What a fantastic post; so much food for thought!
Let's start here:
"I don’t think it’s a coincidence that the re-enchantment of sensory perception is happening just as people are habituating themselves to living in a technologically mediated world, a world constructed of images rather than things."
Clearly, these two things are happening at the same time, and yet I hadn't connected the dots that this is so. What a prescient realization.
"We viewed the information age as an age of reason, governed by the scientist and the mathematician. We’re now coming to realize it’s altogether different — an enchanted age, governed by the myth-maker and the mystic."
This reminds me of Goya's "El Sueno de la Razon Produce Monstruous" (Reason's Slumber Creates Monsters, my own translation). Goya was a Spaniard who lived at the time of the European Enlightenment, or La Ilustracion in Castilian, and while I'm no formal expert on his paintings, I feel the same way about paintings as I do about words: once their creator puts them out into the universe, I have the prerogative of creating out of them what I will. In this case, I am guessing that Goya felt similarly to our author: if we put "reason" to bed, we'll get monsters. Or demons, as you will.
Onto the next.
When I think of demons, I think of mythological thinking. And when I think of mythological thinking, I think back to 2004 when Ron Suskind did an interview with a White House aide (speculated, but not confirmed, to be Karl Rove). The unnamed aide said this:
"...that guys like me were 'in what we call the reality-based community,' which he defined as people who 'believe that solutions emerge from your judicious study of discernible reality.' [...] 'That's not the way the world really works anymore,' he continued. 'We're an empire now, and when we act, we create our own reality. And while you're studying that reality—judiciously, as you will—we'll act again, creating other new realities, which you can study too, and that's how things will sort out. We're history's actors...and you, all of you, will be left to just study what we do".
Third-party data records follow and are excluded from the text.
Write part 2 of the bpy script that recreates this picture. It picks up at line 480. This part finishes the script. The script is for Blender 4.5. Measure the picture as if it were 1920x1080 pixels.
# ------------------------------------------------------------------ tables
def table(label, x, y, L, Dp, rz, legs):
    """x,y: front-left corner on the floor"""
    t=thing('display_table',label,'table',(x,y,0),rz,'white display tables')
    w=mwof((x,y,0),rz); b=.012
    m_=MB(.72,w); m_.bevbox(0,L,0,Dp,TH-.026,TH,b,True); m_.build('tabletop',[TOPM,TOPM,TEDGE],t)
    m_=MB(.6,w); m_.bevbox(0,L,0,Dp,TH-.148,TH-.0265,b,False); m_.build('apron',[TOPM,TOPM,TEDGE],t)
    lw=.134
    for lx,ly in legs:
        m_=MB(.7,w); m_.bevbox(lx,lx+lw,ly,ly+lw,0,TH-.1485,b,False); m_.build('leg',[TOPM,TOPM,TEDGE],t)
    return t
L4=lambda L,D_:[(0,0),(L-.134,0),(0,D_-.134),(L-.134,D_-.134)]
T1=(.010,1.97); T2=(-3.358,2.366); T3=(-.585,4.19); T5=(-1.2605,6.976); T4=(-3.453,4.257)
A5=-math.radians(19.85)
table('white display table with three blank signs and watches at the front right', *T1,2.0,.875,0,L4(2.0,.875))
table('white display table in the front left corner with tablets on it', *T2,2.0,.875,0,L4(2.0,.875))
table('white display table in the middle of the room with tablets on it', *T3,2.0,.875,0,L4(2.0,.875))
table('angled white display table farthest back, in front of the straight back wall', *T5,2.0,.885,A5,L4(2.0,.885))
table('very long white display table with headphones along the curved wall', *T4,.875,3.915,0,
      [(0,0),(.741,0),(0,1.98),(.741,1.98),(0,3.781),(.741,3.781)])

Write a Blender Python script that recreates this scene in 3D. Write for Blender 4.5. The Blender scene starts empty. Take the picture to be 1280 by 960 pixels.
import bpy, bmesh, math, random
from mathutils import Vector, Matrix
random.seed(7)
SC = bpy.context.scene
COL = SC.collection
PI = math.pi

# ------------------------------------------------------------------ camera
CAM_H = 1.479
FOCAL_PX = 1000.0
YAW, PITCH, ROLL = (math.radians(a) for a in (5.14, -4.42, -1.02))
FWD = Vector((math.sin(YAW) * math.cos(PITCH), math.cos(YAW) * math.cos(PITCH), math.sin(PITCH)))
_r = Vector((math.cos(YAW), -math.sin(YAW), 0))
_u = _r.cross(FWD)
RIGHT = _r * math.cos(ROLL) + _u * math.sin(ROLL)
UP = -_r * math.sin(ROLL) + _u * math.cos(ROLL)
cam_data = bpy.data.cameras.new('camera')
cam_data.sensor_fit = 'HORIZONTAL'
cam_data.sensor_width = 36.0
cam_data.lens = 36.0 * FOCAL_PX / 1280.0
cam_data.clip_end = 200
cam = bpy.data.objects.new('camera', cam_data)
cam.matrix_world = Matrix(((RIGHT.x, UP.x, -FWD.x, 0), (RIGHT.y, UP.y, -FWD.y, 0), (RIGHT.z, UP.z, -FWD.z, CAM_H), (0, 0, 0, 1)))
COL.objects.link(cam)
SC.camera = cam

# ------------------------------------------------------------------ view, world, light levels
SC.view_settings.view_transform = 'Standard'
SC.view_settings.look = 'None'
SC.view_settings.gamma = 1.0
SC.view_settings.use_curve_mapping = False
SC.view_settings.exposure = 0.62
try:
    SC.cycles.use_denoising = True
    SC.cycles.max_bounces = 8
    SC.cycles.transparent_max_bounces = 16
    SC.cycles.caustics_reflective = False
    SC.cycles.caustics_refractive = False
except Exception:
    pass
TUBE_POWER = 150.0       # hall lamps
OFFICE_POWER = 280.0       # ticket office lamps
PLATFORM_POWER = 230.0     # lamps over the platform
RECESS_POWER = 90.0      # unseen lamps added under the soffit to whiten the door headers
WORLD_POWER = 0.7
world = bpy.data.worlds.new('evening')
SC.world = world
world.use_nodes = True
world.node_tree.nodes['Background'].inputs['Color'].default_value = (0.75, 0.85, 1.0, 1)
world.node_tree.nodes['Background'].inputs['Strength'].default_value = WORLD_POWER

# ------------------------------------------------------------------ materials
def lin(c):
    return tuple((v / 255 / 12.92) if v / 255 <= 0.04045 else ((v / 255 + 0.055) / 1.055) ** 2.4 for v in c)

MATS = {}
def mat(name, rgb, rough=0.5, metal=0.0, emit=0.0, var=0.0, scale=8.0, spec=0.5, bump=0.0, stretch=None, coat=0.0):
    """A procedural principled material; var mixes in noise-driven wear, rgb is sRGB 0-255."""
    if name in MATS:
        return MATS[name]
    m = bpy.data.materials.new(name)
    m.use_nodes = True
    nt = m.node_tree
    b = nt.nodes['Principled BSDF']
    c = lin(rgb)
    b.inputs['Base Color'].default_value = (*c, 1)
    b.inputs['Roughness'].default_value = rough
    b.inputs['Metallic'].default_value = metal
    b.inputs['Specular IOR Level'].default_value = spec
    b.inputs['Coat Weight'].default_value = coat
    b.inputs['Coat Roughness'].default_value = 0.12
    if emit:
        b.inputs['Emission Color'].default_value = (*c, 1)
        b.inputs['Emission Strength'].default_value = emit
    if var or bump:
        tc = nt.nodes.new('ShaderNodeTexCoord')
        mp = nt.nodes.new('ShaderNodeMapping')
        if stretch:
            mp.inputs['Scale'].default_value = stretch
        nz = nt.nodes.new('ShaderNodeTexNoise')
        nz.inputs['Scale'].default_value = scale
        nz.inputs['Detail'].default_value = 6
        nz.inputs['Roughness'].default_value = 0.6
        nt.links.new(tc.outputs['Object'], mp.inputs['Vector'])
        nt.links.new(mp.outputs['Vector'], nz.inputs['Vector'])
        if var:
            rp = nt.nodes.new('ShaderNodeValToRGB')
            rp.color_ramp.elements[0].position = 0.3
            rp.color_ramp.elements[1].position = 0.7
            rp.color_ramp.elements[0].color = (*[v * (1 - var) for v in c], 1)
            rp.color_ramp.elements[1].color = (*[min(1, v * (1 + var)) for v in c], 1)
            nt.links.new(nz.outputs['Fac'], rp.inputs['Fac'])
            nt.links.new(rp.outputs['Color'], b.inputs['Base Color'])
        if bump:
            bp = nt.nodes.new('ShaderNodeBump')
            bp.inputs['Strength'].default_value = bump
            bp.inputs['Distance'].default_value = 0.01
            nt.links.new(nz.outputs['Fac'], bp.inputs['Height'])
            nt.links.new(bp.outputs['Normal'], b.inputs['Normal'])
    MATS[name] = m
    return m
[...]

So again, we have the reality-based community (those of us who believe reality can and should be observed, analyzed, and that then we draw conclusions about how to proceed), and those who belong to the community that makes up fabrications. "We're an empire now, and when we act, we create our own reality". Is this phenomena connected to the fact that we're a late-stage empire, as it were?
"When everything’s mediated, when images take precedence over “a reality whose nature we are less and less able to grasp,” the hyperreality of the mythical and the mystical seems deeper, truer, than the tepid reality of the actual."
This reminds me of Bishop Honore of Autun, who wrote in the 12th century that "pictures are the literature of the laity". Since most medieval French peasants were illiterate, it made sense that the Church should present important narratives in picture format (stained glass images, icons, breviaries, etc.).
But while that worked for medieval peasants, it won't work for us: most of us are literate and many of us can think critically. So although the comparison isn't exactly the same, I sense a similarity in the "enchanting" religious images favored by Honore and the "fantastical" stories of Tucker Carlson and Rod Dreher.
They should know better. And we need to hold these fools to account.
I'd love to hear anyone's comments and/or critiques of my ideas.
I am new to Nicholas Carr's work, and I'm impressed by it. I just picked up his new book, too, and am looking forward to reading it.